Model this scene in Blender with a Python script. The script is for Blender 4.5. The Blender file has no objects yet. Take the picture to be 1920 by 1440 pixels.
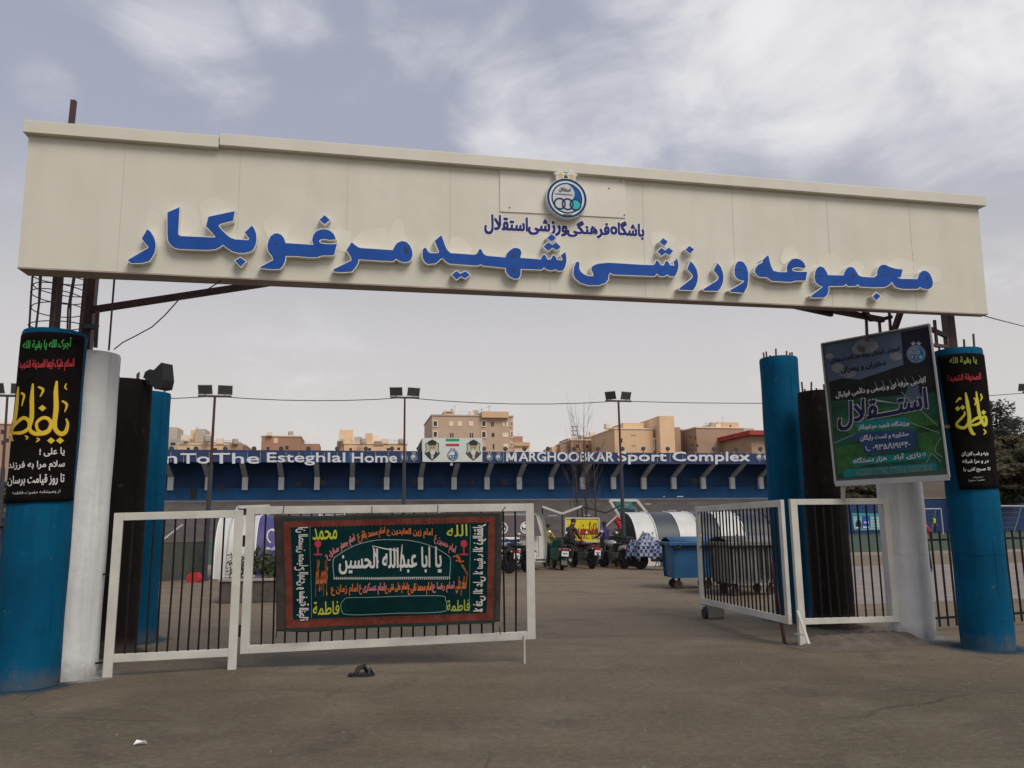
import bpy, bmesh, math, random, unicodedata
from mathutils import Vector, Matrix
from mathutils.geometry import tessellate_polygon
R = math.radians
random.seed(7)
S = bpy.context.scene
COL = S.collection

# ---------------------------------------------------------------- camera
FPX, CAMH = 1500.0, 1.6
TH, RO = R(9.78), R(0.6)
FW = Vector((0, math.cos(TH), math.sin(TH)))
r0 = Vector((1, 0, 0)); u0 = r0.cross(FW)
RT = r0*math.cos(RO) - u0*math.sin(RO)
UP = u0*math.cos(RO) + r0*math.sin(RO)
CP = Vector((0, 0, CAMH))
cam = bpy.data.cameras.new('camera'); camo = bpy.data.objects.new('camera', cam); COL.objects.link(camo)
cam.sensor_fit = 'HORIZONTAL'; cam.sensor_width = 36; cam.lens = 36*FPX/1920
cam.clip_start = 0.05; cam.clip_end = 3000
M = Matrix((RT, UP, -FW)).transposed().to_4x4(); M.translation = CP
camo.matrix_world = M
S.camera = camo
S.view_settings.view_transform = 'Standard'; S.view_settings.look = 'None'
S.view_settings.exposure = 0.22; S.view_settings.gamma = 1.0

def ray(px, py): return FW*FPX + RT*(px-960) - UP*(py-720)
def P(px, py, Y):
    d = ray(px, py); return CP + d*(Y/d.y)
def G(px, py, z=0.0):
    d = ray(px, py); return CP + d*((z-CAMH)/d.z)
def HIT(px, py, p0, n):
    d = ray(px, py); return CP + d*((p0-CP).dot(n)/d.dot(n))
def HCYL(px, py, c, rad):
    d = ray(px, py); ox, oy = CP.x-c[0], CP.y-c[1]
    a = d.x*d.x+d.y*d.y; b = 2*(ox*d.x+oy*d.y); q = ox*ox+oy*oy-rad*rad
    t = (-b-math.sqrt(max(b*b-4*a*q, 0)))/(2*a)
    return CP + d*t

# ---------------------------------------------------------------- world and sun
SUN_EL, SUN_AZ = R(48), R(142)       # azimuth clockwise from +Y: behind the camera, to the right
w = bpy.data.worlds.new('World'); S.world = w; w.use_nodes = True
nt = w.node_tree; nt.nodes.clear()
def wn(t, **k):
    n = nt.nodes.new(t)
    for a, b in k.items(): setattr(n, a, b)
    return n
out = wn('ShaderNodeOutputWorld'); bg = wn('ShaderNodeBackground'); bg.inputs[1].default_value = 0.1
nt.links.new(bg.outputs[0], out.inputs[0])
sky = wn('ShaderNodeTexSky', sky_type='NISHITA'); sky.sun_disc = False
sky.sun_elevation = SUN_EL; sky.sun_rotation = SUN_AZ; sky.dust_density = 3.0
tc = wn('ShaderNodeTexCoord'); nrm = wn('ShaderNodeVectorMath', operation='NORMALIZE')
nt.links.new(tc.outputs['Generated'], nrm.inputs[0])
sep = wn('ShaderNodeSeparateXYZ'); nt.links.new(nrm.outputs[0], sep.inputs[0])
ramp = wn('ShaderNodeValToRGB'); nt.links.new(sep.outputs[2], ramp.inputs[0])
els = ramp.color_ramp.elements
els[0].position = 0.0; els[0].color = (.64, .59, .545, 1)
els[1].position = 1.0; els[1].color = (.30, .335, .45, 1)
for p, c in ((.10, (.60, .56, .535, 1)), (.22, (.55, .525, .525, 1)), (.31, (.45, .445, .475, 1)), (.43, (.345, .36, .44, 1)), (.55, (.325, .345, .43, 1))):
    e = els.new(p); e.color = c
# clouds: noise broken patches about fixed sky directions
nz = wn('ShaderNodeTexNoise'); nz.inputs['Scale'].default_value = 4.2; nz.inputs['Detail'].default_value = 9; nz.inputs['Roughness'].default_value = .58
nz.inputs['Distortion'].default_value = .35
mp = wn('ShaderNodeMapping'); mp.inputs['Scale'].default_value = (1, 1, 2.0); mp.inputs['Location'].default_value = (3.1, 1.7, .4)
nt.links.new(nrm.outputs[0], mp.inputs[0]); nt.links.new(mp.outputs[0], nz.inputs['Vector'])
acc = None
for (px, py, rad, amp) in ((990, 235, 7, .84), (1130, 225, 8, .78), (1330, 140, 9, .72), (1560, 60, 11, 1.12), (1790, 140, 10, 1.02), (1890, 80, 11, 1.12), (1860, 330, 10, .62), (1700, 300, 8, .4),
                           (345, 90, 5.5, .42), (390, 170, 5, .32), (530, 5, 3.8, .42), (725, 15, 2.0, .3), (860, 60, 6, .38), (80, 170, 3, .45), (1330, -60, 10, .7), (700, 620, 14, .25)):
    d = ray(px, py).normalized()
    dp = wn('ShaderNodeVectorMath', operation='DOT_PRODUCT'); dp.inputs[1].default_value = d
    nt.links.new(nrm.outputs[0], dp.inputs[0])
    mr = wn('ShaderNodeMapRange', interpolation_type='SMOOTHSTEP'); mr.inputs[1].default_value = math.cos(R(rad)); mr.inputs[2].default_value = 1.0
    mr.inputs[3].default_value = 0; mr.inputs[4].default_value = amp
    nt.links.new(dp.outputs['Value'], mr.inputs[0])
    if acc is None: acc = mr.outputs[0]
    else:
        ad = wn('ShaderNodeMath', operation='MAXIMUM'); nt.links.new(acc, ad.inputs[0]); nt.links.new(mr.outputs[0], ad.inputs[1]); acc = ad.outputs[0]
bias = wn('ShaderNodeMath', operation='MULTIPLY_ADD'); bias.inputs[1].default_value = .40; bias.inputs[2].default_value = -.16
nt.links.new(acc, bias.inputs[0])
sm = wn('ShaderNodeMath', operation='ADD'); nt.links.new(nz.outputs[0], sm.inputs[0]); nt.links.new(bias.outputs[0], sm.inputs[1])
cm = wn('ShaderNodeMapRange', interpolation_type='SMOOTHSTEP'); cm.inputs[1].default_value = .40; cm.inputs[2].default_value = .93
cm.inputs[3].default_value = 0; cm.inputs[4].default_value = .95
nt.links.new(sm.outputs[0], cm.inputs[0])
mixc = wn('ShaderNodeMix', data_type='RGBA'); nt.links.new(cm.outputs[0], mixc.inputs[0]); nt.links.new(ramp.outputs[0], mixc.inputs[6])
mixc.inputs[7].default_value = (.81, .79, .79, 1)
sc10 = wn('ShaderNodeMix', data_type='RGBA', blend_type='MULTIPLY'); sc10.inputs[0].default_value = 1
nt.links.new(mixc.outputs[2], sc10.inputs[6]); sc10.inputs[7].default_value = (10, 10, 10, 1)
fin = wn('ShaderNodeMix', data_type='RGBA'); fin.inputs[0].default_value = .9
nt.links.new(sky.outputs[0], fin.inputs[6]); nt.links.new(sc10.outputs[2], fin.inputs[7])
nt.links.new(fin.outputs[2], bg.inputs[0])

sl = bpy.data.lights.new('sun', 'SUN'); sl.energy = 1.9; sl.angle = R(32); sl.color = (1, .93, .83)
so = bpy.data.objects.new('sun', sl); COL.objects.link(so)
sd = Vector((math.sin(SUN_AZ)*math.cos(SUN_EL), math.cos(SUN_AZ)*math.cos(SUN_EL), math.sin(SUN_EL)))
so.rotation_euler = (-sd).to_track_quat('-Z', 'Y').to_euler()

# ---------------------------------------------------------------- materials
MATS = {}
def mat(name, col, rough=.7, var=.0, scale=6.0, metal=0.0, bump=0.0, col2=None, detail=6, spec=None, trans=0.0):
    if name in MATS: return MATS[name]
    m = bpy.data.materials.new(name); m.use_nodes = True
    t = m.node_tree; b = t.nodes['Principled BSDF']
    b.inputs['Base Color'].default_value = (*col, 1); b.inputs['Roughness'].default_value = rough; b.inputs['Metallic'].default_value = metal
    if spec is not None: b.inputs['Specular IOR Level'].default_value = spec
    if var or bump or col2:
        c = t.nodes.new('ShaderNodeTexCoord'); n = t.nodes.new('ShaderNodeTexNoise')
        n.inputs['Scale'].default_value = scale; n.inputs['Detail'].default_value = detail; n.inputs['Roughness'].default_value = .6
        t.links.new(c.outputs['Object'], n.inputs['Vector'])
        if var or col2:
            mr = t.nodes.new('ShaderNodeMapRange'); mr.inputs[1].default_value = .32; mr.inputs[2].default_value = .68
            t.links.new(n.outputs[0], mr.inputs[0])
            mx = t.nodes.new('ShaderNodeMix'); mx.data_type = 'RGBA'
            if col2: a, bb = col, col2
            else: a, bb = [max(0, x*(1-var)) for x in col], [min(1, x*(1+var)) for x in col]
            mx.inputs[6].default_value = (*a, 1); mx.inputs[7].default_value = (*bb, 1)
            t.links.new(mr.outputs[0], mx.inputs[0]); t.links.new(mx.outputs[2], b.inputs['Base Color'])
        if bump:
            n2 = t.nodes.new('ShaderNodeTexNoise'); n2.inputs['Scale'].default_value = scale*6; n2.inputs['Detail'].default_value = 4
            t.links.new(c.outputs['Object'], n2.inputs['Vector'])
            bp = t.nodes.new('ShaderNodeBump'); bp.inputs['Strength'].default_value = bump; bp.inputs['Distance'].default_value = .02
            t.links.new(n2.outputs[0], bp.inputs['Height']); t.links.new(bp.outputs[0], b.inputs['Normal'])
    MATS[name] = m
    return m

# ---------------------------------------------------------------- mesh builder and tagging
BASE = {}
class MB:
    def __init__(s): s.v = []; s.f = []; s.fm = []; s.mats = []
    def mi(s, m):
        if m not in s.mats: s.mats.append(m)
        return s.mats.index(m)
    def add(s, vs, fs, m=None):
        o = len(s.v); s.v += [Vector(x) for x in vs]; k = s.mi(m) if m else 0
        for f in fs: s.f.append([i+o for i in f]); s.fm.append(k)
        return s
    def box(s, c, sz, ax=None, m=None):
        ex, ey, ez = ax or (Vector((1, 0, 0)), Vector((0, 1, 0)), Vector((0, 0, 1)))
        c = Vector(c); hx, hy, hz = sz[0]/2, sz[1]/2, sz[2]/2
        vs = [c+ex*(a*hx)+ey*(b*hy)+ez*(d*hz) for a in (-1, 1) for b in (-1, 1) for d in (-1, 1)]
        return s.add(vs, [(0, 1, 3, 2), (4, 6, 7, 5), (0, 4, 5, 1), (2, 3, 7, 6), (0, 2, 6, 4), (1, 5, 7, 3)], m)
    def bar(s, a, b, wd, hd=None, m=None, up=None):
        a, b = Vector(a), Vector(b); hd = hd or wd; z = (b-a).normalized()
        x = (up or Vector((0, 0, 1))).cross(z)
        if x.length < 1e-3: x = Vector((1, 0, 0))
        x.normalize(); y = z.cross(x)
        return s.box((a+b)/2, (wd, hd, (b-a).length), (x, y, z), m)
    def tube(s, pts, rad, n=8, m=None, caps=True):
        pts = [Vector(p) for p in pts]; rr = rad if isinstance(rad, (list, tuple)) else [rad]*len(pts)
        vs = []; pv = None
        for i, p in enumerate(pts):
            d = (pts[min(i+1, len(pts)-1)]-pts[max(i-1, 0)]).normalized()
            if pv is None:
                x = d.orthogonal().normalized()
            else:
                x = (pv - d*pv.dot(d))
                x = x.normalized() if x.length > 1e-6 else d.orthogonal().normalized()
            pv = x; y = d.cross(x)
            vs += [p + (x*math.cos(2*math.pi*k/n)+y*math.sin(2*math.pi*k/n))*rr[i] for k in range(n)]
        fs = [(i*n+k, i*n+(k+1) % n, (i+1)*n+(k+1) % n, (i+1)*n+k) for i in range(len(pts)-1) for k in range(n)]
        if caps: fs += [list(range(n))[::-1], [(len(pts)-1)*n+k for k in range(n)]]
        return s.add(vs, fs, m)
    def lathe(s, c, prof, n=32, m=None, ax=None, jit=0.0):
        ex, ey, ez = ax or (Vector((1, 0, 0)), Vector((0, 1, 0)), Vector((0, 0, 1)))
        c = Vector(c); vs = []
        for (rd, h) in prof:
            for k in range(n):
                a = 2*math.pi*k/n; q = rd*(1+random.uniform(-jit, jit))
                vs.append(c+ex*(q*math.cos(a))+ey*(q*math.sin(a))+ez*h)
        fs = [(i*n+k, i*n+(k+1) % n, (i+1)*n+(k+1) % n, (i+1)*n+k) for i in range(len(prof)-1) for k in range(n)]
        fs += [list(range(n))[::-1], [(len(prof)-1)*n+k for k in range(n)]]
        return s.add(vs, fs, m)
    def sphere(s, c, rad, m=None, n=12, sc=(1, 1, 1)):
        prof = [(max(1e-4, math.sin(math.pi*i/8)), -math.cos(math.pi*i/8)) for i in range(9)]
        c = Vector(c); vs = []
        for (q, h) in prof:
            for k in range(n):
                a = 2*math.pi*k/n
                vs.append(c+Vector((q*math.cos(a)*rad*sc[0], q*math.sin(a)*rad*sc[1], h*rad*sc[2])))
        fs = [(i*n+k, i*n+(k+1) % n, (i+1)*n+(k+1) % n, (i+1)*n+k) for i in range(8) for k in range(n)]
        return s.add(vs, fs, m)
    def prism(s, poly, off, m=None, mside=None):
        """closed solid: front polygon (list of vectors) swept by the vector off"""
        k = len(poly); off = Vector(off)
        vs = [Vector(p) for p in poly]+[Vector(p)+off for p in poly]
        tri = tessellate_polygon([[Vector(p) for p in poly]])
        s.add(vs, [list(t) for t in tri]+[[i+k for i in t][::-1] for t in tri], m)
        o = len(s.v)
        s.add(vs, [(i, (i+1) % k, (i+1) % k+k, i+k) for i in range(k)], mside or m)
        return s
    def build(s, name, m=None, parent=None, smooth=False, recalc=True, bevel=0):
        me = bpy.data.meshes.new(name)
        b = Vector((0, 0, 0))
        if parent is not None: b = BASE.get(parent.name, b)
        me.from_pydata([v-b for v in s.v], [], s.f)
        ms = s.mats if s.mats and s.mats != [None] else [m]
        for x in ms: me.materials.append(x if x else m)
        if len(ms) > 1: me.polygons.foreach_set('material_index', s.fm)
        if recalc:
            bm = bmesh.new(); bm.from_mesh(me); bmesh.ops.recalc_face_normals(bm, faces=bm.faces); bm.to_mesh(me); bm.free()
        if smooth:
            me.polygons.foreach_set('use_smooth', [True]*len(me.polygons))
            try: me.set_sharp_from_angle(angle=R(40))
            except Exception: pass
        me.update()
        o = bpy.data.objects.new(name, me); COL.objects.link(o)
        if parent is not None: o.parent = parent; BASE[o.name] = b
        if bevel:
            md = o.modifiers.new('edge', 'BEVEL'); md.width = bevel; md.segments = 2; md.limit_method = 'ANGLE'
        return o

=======

### Exercise task
In the data above, please extract the lines from the first one through the line with "COL = S.collection", exactly, and keep pictures out.

### Written answer
Model this scene in Blender with a Python script. The script is for Blender 4.5. The Blender file has no objects yet. Take the picture to be 1920 by 1440 pixels.
import bpy, bmesh, math, random, unicodedata
from mathutils import Vector, Matrix
from mathutils.geometry import tessellate_polygon
R = math.radians
random.seed(7)
S = bpy.context.scene
COL = S.collection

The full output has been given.